The Gap Between Writing Craft and Revision
I’ve never stopped to count the number of books I have on the craft of writing. They fill 3 bookshelves in my 5-shelf book case. And I admit, I haven’t read them all, nor I have finished all the ones I started. Does that mean they aren’t good books? Not at all. Just means I got busy applying the concepts as I read about them, and somehow never got back to the book.
And, in total transparency here, I find concepts and theory aren’t always easy to understand or apply—in writing and in revision. I think it was a post on Cecil Murphey’s blog that helped the concept of “show don’t tell” finally make sense to me because he gave examples.
Writers know a lot about writing—more than they give themselves credit for (we’re famous for second-guessing ourselves). But knowing the craft (theory) doesn’t automatically translate to knowing how to write our book or how to determine what parts of our book need revision. In other words, knowing what a strong scene is supposed to do doesn’t automatically help you see whether your own scene is doing it.

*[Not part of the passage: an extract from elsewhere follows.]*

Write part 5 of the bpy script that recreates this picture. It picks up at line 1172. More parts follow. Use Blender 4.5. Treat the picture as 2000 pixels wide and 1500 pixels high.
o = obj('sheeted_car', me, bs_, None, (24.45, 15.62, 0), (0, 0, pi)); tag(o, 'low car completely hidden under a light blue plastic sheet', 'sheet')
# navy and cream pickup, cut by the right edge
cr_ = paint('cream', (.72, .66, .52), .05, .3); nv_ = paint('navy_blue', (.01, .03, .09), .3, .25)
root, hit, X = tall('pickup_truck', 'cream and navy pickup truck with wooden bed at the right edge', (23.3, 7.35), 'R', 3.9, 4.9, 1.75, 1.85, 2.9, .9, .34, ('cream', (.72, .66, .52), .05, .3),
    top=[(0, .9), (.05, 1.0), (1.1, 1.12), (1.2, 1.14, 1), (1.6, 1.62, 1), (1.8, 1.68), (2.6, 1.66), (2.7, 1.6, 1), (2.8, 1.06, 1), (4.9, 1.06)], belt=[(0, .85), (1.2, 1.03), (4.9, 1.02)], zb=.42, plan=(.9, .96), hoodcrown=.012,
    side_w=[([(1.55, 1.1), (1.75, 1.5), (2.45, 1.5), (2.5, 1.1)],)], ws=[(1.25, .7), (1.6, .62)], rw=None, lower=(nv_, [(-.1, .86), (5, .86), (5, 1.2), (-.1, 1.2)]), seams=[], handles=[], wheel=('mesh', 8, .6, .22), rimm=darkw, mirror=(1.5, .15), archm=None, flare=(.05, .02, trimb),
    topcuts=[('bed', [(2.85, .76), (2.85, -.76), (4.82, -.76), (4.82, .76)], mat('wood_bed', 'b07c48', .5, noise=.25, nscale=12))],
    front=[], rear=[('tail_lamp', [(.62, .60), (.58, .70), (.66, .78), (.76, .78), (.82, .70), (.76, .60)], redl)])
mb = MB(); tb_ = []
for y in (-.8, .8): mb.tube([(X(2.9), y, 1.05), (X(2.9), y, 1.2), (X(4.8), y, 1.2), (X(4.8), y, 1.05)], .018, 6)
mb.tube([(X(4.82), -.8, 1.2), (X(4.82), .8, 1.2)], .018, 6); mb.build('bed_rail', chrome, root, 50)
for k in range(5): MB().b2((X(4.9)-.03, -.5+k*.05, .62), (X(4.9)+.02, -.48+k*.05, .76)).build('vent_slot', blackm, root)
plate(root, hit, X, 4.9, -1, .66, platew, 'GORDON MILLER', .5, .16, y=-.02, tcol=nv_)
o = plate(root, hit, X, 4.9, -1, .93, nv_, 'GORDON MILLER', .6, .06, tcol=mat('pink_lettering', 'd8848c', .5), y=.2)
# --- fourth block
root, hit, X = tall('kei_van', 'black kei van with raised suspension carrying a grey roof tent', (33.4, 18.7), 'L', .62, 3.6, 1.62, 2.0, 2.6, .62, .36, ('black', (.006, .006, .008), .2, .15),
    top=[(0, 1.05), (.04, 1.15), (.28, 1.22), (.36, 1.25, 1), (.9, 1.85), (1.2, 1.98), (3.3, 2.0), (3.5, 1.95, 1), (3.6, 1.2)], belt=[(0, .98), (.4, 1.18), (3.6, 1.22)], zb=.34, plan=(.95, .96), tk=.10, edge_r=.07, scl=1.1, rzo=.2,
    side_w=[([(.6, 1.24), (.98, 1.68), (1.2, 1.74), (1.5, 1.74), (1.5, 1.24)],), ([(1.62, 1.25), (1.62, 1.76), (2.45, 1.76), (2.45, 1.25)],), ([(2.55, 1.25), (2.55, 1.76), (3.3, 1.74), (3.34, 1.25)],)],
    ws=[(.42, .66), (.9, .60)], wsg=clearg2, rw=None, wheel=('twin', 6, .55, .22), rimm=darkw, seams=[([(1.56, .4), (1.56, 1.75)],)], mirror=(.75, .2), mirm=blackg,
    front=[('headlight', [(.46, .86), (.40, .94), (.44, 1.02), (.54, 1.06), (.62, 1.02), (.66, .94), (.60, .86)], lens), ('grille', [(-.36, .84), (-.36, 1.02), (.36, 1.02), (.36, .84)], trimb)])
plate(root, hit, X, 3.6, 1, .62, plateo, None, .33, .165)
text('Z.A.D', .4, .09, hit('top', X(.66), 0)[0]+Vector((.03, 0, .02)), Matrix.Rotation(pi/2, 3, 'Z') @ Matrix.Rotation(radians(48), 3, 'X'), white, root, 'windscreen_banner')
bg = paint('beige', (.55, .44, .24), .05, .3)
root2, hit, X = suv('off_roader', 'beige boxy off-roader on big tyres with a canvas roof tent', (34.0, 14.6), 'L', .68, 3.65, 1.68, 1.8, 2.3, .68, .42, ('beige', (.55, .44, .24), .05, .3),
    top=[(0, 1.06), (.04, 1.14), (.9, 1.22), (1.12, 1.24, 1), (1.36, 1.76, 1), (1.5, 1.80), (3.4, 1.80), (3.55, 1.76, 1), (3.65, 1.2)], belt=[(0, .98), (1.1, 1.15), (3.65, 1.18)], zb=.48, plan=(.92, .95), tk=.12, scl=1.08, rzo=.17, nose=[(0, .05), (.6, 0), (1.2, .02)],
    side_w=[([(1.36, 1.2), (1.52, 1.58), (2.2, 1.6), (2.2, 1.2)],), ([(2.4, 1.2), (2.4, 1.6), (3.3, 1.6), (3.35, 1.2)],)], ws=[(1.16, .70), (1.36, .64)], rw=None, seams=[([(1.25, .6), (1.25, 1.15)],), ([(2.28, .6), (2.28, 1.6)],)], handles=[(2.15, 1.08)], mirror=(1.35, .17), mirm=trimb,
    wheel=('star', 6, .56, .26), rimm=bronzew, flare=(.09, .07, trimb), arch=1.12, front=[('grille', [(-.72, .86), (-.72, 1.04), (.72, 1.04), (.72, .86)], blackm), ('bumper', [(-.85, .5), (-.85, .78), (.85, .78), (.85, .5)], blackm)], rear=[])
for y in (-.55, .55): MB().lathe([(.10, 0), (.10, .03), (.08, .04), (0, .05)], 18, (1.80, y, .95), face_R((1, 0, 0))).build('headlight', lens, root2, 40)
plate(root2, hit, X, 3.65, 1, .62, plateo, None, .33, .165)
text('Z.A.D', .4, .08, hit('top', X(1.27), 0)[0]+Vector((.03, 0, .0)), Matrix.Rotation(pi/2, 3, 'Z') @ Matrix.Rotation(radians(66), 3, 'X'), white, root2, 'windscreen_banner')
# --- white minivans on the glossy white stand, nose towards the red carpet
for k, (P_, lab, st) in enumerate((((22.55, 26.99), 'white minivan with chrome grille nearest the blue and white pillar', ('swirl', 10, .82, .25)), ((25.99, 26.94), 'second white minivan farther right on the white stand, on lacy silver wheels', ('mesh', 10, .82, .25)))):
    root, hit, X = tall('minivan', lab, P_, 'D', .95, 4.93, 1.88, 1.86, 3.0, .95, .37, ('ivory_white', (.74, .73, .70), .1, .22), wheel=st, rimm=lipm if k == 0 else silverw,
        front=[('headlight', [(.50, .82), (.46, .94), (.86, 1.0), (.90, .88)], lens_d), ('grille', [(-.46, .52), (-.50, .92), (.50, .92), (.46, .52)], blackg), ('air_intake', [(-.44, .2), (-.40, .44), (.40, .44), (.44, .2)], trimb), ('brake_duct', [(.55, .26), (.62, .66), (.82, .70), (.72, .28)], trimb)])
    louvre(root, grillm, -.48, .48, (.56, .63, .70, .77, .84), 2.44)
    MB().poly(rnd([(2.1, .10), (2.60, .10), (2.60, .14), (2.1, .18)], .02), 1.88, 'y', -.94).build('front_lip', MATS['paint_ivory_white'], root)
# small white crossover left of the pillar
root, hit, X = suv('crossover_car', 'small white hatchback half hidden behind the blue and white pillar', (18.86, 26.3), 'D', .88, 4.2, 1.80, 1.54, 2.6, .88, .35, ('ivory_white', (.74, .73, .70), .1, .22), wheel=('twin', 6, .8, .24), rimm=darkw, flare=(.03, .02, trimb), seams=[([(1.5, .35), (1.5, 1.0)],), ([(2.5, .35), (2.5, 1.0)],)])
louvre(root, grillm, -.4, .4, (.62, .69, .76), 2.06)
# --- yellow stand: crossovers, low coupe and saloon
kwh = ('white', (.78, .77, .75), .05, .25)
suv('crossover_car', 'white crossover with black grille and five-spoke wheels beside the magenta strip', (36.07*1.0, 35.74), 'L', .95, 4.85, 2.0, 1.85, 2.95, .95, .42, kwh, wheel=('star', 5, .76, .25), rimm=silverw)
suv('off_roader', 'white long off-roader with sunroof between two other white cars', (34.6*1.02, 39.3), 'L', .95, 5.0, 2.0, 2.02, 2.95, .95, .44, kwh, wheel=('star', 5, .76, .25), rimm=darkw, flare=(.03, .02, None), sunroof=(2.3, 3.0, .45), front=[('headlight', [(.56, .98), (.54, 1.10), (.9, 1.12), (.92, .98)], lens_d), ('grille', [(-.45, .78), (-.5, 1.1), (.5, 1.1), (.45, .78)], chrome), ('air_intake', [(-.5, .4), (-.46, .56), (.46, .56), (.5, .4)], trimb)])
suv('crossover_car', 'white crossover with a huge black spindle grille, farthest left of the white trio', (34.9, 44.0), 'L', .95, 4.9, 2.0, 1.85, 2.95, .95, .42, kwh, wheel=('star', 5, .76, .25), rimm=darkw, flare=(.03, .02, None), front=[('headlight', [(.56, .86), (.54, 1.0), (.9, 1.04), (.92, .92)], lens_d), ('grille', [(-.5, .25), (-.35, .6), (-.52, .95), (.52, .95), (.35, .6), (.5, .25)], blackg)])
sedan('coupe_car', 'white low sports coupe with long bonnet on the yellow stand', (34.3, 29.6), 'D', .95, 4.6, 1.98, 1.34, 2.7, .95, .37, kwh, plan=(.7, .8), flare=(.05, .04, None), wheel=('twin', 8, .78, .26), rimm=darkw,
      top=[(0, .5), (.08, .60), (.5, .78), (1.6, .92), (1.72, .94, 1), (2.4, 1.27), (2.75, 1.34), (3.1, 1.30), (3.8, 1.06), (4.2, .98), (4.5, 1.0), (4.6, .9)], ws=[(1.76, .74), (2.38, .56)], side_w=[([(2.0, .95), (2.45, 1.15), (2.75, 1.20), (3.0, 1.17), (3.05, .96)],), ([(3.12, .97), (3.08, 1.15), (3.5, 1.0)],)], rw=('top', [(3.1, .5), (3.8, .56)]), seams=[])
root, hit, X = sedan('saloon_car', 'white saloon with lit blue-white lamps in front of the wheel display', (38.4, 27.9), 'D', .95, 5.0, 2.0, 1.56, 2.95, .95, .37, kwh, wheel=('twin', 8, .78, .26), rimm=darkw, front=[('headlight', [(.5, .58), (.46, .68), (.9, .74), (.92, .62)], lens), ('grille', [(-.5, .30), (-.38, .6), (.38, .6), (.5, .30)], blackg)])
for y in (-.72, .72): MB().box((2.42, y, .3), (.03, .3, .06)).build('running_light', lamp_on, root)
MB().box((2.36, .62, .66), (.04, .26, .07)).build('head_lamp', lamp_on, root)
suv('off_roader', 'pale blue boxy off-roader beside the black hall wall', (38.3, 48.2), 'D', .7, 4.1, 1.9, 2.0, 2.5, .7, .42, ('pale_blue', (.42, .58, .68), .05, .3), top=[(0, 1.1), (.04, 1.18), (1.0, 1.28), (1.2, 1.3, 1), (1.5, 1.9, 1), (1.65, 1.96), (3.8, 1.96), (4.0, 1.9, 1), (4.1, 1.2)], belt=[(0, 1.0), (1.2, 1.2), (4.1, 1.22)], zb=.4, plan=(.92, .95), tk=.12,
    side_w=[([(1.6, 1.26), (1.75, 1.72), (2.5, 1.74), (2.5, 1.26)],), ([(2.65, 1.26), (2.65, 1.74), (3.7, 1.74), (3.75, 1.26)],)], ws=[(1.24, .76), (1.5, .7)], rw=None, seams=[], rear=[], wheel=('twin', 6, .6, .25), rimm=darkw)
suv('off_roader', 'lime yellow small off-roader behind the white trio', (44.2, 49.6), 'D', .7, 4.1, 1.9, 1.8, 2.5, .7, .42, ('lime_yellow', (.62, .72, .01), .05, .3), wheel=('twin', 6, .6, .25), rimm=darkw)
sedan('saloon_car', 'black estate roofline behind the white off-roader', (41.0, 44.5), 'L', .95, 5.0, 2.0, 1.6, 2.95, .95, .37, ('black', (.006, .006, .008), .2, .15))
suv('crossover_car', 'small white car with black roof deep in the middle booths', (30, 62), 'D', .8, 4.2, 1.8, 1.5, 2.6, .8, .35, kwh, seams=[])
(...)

What rarely gets talked about is how different it feels to evaluate your own writing than to understand writing advice in the abstract.
Let’s look at this from another angle.
You can instruct someone in how to float, but floating isn’t something you learn, it’s something you become aware of within your own body. That’s the difference between theory and application: theory describes outcomes; application requires perception.
It’s why I realized that what I needed and what other writers needed was a way to evaluate their manuscripts. They aren’t stuck because they’re doing something wrong; they’re stuck because no one taught them how to evaluate their own work.
Knowing craft is important. Learning how to evaluate your work—where it’s strong, where it’s weak, and what kind of revision it really needs—is what bridges the gap between theory and application. That realization is what led me to begin developing practical evaluation tools for writers, because knowing what should work is different from seeing whether it is working.